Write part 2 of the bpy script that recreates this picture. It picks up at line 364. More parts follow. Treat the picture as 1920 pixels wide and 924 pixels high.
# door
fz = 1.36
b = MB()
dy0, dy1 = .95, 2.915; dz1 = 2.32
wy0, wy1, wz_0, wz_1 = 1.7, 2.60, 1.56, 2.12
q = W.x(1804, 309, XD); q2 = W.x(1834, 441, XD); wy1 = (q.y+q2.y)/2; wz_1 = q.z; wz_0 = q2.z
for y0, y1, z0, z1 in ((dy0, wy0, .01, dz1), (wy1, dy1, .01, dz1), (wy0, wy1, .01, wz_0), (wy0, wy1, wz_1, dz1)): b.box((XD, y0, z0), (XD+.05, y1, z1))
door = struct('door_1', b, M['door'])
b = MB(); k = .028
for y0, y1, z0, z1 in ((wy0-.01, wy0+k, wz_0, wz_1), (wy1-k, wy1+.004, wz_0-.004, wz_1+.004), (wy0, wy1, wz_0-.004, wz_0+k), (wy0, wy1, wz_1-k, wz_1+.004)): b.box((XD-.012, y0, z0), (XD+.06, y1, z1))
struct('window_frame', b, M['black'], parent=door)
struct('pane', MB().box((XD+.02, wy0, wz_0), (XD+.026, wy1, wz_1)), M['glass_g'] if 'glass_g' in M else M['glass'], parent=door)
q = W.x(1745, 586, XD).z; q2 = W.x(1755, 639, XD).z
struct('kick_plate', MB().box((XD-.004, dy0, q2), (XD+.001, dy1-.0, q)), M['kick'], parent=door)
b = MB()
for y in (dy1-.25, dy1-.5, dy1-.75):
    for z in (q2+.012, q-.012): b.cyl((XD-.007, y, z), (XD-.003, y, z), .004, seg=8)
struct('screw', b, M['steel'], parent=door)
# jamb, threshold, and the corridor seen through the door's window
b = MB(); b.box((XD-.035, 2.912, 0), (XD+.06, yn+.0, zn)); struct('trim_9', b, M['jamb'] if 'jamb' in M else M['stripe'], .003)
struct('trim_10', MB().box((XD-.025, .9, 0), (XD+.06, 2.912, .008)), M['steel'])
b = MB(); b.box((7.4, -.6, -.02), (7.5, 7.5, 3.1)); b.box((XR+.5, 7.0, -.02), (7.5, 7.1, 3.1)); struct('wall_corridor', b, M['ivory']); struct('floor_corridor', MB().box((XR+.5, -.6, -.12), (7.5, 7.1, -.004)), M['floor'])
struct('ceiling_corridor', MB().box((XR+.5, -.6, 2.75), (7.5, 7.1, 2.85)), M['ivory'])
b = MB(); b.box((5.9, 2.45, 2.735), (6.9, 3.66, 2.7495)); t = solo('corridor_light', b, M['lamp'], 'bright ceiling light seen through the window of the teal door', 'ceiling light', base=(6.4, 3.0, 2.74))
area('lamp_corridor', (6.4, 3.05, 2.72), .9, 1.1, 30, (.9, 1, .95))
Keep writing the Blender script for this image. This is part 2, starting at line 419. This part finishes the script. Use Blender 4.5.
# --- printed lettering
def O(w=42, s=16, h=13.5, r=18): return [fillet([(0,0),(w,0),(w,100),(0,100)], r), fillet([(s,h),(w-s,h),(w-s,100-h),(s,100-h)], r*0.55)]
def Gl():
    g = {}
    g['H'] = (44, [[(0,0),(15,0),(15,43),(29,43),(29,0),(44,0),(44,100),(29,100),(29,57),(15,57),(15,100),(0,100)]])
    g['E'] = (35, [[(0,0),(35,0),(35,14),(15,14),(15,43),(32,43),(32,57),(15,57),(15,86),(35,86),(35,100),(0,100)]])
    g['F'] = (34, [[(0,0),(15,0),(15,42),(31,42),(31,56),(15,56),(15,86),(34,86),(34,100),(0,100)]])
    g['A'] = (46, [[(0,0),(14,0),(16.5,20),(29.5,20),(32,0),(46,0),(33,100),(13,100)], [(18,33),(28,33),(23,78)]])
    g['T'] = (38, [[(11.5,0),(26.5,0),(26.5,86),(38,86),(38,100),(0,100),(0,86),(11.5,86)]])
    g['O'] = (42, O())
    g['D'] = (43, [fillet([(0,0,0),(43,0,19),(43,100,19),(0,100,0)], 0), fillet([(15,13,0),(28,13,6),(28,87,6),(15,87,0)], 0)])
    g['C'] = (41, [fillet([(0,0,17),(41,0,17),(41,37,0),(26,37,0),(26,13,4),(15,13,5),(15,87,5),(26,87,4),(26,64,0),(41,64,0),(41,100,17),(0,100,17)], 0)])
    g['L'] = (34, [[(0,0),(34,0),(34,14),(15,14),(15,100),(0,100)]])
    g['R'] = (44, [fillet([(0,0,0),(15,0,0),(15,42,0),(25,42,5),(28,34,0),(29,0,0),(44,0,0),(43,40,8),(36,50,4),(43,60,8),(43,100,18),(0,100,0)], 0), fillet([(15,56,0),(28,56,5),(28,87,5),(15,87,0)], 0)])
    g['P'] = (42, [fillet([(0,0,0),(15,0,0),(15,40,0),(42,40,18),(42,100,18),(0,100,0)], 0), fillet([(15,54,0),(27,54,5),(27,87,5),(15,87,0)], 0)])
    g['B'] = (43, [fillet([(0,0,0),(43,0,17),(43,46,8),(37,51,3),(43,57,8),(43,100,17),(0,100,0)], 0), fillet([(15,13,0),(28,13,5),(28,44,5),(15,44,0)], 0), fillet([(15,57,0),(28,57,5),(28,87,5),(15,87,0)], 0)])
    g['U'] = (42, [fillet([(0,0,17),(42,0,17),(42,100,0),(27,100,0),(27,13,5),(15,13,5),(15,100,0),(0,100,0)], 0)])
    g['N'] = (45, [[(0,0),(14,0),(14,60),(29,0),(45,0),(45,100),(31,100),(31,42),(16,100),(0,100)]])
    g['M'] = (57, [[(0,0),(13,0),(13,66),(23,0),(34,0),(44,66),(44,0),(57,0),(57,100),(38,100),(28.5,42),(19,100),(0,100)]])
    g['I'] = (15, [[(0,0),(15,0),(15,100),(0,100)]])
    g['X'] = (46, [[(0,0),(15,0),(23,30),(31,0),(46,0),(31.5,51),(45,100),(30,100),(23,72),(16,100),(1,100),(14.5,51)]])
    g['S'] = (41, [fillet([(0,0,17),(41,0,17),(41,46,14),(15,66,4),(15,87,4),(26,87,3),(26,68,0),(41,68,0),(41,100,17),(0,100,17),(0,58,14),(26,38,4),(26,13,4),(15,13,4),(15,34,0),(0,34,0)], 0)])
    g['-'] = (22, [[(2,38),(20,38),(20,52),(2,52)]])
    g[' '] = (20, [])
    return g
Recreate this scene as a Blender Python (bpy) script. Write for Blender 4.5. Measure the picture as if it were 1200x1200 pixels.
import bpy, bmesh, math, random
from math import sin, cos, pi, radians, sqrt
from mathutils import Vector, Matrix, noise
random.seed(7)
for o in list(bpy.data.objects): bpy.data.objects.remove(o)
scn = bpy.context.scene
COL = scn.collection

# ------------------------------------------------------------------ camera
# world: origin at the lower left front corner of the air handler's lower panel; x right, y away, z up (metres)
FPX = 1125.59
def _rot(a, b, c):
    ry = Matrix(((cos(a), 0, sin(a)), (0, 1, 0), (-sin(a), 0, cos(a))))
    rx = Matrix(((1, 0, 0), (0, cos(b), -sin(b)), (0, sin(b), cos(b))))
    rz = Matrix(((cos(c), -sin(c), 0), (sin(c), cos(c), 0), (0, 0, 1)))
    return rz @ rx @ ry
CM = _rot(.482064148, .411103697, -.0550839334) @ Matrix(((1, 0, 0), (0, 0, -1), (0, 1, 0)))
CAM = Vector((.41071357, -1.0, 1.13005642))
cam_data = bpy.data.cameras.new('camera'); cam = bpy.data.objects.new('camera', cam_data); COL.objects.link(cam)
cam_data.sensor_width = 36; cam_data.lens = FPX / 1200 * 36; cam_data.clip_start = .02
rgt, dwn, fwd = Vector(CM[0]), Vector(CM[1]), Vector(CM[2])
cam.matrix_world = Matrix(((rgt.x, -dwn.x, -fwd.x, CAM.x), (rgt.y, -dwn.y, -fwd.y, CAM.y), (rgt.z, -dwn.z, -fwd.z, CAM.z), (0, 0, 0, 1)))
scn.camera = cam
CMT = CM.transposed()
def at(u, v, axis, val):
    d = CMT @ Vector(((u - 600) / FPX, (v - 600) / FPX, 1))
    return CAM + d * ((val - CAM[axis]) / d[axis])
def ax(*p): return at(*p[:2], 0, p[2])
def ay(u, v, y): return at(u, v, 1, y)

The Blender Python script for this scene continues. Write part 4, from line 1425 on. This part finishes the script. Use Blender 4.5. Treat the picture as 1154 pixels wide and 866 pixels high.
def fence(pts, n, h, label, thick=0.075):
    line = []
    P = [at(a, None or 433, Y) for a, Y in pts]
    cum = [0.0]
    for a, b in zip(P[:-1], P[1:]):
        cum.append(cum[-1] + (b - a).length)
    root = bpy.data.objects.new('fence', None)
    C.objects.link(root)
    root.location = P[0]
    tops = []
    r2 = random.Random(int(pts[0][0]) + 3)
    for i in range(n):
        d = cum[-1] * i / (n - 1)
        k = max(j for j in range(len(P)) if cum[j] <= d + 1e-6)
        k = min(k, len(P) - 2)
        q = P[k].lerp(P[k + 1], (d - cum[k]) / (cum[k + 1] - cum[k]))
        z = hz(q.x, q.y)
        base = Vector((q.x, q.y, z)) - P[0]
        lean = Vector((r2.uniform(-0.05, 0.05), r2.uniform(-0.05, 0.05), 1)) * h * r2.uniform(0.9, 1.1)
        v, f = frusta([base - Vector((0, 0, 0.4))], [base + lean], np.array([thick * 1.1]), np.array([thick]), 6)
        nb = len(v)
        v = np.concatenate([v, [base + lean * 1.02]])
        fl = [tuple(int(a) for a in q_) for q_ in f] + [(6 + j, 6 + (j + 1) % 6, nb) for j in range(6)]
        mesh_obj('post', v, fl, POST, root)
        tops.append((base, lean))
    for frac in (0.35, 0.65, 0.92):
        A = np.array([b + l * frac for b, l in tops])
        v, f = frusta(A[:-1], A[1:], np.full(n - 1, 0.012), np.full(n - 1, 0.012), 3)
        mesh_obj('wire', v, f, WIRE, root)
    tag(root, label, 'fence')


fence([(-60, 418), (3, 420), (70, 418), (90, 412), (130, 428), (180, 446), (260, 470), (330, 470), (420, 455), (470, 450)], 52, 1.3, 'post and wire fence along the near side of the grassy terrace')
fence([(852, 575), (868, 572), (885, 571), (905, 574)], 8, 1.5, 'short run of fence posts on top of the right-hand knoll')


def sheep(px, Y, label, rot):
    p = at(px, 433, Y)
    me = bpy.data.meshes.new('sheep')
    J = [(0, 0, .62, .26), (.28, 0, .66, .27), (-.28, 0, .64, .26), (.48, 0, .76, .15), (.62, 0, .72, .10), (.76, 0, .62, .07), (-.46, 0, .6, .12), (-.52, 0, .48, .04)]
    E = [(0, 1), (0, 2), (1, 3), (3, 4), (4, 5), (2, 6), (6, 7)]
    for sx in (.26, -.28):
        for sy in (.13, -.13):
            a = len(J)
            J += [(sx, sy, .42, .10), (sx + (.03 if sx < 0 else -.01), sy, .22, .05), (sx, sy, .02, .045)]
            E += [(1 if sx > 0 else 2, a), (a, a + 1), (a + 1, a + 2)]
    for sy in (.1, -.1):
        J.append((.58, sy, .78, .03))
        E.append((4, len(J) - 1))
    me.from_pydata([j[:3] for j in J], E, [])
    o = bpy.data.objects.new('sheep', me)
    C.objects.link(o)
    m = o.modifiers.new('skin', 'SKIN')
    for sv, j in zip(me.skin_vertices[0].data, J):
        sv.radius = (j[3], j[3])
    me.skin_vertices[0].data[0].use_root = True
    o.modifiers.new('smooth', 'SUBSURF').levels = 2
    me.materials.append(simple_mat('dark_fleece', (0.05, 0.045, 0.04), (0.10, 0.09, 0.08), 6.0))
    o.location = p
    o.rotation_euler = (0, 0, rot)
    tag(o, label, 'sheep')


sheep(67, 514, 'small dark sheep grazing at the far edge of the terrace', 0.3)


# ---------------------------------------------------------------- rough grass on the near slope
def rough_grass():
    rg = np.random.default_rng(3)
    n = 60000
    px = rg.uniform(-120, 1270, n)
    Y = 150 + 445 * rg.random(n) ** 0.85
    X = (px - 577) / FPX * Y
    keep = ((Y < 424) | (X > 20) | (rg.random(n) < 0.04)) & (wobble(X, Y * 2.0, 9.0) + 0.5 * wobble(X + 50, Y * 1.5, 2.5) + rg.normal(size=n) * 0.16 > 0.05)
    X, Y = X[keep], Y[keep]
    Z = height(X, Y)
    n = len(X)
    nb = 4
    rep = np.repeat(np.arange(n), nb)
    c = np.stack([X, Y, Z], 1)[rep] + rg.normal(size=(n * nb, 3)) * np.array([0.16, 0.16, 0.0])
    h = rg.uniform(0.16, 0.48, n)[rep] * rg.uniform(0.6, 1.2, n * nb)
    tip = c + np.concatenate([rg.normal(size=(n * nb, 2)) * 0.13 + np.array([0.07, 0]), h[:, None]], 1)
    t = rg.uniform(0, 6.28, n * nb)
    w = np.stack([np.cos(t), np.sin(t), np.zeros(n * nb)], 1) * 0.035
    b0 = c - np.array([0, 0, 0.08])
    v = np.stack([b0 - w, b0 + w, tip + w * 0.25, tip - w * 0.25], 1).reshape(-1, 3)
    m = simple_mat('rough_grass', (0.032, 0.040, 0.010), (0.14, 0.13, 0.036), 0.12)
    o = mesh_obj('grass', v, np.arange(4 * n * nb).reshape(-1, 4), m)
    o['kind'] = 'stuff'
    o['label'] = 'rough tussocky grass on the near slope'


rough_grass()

## DESCRIPTION OF THE TASK
Using the records above, copy every line that has the word "Blender" in it.

## EXERCISE RESULT
Keep writing the Blender script for this image. This is part 2, starting at line 419. This part finishes the script. Use Blender 4.5.
Recreate this scene as a Blender Python (bpy) script. Write for Blender 4.5. Measure the picture as if it were 1200x1200 pixels.
The Blender Python script for this scene continues. Write part 4, from line 1425 on. This part finishes the script. Use Blender 4.5. Treat the picture as 1154 pixels wide and 866 pixels high.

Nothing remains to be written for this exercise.